Dilediğin gibi değil, dilediği gibi hareket edeceğin bir hayatın var. Sen dilediğinde bir hayatın nasıllığını, eksik diliyorsun. Denedin ve yanıldığın yetmedi mi bin yıllardır? Ya salt bedenini amaçlıyorsun ya salt ruhunu. Bütününün mutluluğunu dileyemiyorsun. İnsanlık tarihinden bu yana ortaya koyduğun/ dilemiş olduğun hayat biçimlerine bakılırsa iyi bir hayat dileyemiyorsun. Yaramaz bir çocuk gibi sürekli soruyorsun. Cevapsızlık ve dayandığın sabit, değişmez değerlerinin olmaması savuruyor seni. Kolay büyümüyorsun. Maddi değerleri abartınca ruhun, ruhunu koruyup geliştirecek erdem ilkelerin inciniyor. Mutsuz oluyorsun. Yalanın yatsıya bile varamıyor. Çıkarların kalbine hep çukur kazıyor. Hep birlikte yaşamayı unutuyor, bencilleşiyorsun. Dünyayı paylaşamıyorsun. Savaşıyor ve öldürüyorsun. Dilediğin gibi yaşamaya kalkışınca dilediğin gibi öldürmeye başlıyorsun. Hazlarının krallığında hayatını süründürüyorsun. Kuralsızlığına tutup özgürlük diyorsun. Kendi çıkarcı kurallarını bütün dünyaya dayatıyorsun.

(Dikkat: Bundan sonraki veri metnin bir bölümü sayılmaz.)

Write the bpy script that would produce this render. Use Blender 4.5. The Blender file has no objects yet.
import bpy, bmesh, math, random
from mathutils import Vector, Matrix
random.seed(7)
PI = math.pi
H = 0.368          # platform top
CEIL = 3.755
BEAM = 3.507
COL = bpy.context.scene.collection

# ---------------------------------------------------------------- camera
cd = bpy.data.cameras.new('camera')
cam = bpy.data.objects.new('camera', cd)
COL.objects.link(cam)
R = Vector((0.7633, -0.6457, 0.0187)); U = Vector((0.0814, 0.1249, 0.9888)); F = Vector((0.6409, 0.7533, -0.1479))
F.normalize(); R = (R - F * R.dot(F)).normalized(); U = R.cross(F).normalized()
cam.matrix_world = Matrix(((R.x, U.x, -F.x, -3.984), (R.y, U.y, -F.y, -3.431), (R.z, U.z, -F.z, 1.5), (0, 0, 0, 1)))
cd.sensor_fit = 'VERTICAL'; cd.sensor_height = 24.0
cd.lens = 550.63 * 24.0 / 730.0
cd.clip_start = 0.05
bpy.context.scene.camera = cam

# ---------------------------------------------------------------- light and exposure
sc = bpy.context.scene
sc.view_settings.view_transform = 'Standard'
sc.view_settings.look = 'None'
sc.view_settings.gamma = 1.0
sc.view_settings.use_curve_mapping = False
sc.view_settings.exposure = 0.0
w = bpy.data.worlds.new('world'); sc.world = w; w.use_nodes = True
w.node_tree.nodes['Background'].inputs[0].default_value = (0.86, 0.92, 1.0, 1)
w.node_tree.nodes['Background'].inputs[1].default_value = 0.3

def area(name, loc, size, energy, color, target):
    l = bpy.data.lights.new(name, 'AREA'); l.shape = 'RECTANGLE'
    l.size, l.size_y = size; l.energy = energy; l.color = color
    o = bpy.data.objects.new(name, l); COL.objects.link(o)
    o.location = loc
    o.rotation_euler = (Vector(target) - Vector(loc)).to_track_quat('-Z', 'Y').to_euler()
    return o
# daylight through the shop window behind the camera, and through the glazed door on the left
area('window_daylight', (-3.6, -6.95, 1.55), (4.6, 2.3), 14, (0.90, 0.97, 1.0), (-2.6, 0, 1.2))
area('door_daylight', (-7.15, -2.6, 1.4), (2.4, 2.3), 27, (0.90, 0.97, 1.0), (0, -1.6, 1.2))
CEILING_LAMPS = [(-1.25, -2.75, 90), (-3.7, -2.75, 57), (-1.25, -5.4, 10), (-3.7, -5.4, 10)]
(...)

Kendi başına kaldığında, yol gösterilmediğinde sen… Tam olarak iyi bir hayat dileyemiyorsun!
“Bana göre, bence” diye başlayan dünya görüşleri üretiyor ve kendi görüşlerini dünyaya dayatmaya, zora, baskıya, şiddete yöneliyorsun.
Yapma! Başıboşluğu bırak. Bırak başın hoş olsun ilahi ilkelerle.
Sen her şeyi bilmiyorsun.
“Kıyamet Günü'nü tanıklığa çağırırım! İnsan vicdanının kınayan sesini tanıklığa çağırırım!” (1-2)
Kendini kınama cesaretini göster artık “bu saat”te. Saat kaç oldu? Soyunun soylu zamanlarının azlığı ve özlüğüne bakılırsa, kaç “saat”, zaman, çağ, çağlar geçti ki insan kendi başına kaldığında, yani Yaratan’a danışmadığında, yani sormadığında Allah’a, doğru dürüst bir hayat tarzı üretemedi. Ürettiği hayat görüşlerini tam olarak ve bütün insanlığa yayılmış vaziyette, evrensel anlamda pratiğe aktaramadı, uygulayamadı. Kabul et. Bir özeleştiride bulun. Vicdanına sor. Sor seni büyük mahkemeye, o kışa, -o sorgulanacağın- kıyamete hazırlayan küçük mahkemeciğine; vicdanına sor.
Senin için en yaşanası değerleri bildirdi Rabbin. İşte bu Kitap’ta! Güvenle yaklaş ve aceleye getirme anlamı ve hayatı...
“Vahyin sözlerini tekrarlarken dilini hızla oynatıp durma. Çünkü onu senin kalbine yerleştirmek ve gerektiğinde okutturmak Bizim işimizdir. Böylece, onu telaffuz ettiğimiz zaman, kelimelerini bütün zihnini vererek takip et. Sonra onun anlamını açıklamak da Bize düşer.” (16-19)
Hazırlık kitabı olarak sana bahşedilen vahyi okumayı ve anlamayı aceleye getirme!
Tarihten bu yana gelen din / hayat algılarını Kur’ân’ın ilk öğretmeni Son Peygamber’in anlayışına göre yeniden sağlamasını yapman gerekiyor. Aceleye getirilmiş veya bir dönemin sapkınlıklarının eseri olarak Kur’ân’ın yorumuna sızdırılmış yanlış anlamalardan temize çekmen gerekiyor belleğini.
Kaynak dili, kendi dilini, kelimelerin hakiki anlamını, kavramların aslını astarını, kültür ve anlayışındaki karşılıklarını aceleye getirmemen, gelişi güzel ve üstün körü bir algıyla yaklaşmaman gerekiyor bu anlamlı Kitab’a.
Kitab’ı anlamayı aceleye getirmen yaşamını aceleye getirmen anlamına gelir.